I think it would be helpful if I could see what you’re distributing and how it’s failing. If you could upload it to your fmod.com account (look in Profile, Uploads) and/or contact me at support@fmod.com I’ll be able to dig into it more.

hi there - i’m sorry i didn’t get back to you on this. here’s an update - i had an assistant make a bash script that would authorize the bundle files and it worked for his computer and a few others, but unfortunately in class it worked correctly about half the time. so for the other half i had to give them explicit directions to install the integration from scratch which was extremely frustrating. so at this point we’ve given up including the integration in our FMOD based Unity projects which means they get shipped in a non-compilable state until the integration is installed, and we’re providing a guide on how to do that.

i’m currently running through the installation of the 2.02.04 integration for this documentation and i noticed a new section on source control and tips on editing the .gitignore file which explicitly says to track the libraries.

this does bring me back to my earlier point from months back. if you had a development team where two members of that team had macOS Catalina or higher, and they were tracking the fmodstudiol.dll then when one macOS computer (Person A) sent the project to the other one (Person B) the receiving macOS computer’s OS would flag fmodstudiol.dll as a suspect library and quarantine it. this would then mean that Person B would have to install the integration on their computer and then NOT track it, otherwise i would assume if Person B pushed their changes then Person A’s OS would flag that updated(reinstalled or reauthorized) DLL and then Person A would have to reinstall their integration to authorize the DLL.

obviously since Windows machines aren’t affected by this issue none of this would matter if only one computer was a macOS machine and the rest were Windows PCs but as far as i’ve been able to determine the requirement to track the fmodstudiol.dll would create havoc every time two or more macOS machines were involved. to me it seems the only solution would be to make sure everyone has all the files and then deliberately STOP tracking the DLLs so that they wouldn’t be updated.

have you tested a Git based source control with two or more macOS machines running Catalina or later and tracking all of the plugin DLLs and had no issues of any kind after pushing/pulling changes? because if you have that’s pretty close to what we were doing distributing Unity projects with the integration installed to multiple macOS machines.

i can send a project to test if desired. i can’t test things on my computer since it’s macOS High Sierra, but i may be able to get another computer to test on once i hear back from our tech assistant. but please let me know if my reasoning is faulty. thanks!

best,
scott

Thanks for the detailed explanation Scott.

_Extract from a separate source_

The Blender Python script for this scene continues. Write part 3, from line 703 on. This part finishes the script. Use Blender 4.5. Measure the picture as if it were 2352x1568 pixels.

I’ve added an issue to our tracker and we’ll investigate the full end-to-end macOS > github > macOS workflow to see if we can reproduce your problem.

We’ve got to the bottom of this issue for now.

If you download a zip file from the internet or even a LAN (possibly containing a Unity project with the FMOD integration already installed) and open it using a program that uses the macOS system zip functions (e.g. by simply double-clicking the zip), macOS will apply the quarantine flag to any executables and shared libraries it finds as it extracts them. This means that if you transfer a Unity project that has the FMOD integration already installed, the FMOD shared libraries within it will be quarantined on extraction and the Unity project will fail to run.

Notes :

  • If you use a zip program that does not use the macOS system zip functions, the extracted files will not be quarantined. This has been confirmed with 7-Zip, for example.
  • If you transfer your Unity project via github with “git clone ” instead of “Download ZIP” then the cloned files will not be quarantined.

So, my advice would be to use “git clone” if possible or, if you must use zip files, open them with a third party tool like 7-Zip.